**** Dataset excerpts ****

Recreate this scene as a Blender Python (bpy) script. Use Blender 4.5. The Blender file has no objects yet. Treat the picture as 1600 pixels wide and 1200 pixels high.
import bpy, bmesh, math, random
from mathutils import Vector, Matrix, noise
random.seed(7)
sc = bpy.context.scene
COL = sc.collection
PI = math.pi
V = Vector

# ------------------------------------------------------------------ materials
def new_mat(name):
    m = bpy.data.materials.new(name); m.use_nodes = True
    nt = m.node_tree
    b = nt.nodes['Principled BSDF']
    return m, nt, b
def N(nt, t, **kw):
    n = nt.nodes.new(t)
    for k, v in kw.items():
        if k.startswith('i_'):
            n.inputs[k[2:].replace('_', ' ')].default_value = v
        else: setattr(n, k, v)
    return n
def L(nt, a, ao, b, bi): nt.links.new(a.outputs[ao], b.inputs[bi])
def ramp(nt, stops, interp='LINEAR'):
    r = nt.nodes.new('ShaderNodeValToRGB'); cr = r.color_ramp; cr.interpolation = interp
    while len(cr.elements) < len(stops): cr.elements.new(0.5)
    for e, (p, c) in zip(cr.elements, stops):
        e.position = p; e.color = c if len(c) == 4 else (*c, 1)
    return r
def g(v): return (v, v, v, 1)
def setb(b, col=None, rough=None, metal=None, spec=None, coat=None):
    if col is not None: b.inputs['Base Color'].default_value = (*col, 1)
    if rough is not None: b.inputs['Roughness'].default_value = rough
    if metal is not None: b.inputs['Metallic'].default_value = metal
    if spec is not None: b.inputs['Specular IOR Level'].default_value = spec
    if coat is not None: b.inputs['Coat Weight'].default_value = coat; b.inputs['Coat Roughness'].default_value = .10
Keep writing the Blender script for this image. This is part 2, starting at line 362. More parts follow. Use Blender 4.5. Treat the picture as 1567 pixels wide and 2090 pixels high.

****

Goal -
All of the lines above need to be given again exactly.

The answer -
Recreate this scene as a Blender Python (bpy) script. Use Blender 4.5. The Blender file has no objects yet. Treat the picture as 1600 pixels wide and 1200 pixels high.
import bpy, bmesh, math, random
from mathutils import Vector, Matrix, noise
random.seed(7)
sc = bpy.context.scene
COL = sc.collection
PI = math.pi
V = Vector

# ------------------------------------------------------------------ materials
def new_mat(name):
    m = bpy.data.materials.new(name); m.use_nodes = True
    nt = m.node_tree
    b = nt.nodes['Principled BSDF']
    return m, nt, b
def N(nt, t, **kw):
    n = nt.nodes.new(t)
    for k, v in kw.items():
        if k.startswith('i_'):
            n.inputs[k[2:].replace('_', ' ')].default_value = v
        else: setattr(n, k, v)
    return n
def L(nt, a, ao, b, bi): nt.links.new(a.outputs[ao], b.inputs[bi])
def ramp(nt, stops, interp='LINEAR'):
    r = nt.nodes.new('ShaderNodeValToRGB'); cr = r.color_ramp; cr.interpolation = interp
    while len(cr.elements) < len(stops): cr.elements.new(0.5)
    for e, (p, c) in zip(cr.elements, stops):
        e.position = p; e.color = c if len(c) == 4 else (*c, 1)
    return r
def g(v): return (v, v, v, 1)
def setb(b, col=None, rough=None, metal=None, spec=None, coat=None):
    if col is not None: b.inputs['Base Color'].default_value = (*col, 1)
    if rough is not None: b.inputs['Roughness'].default_value = rough
    if metal is not None: b.inputs['Metallic'].default_value = metal
    if spec is not None: b.inputs['Specular IOR Level'].default_value = spec
    if coat is not None: b.inputs['Coat Weight'].default_value = coat; b.inputs['Coat Roughness'].default_value = .10
Keep writing the Blender script for this image. This is part 2, starting at line 362. More parts follow. Use Blender 4.5. Treat the picture as 1567 pixels wide and 2090 pixels high.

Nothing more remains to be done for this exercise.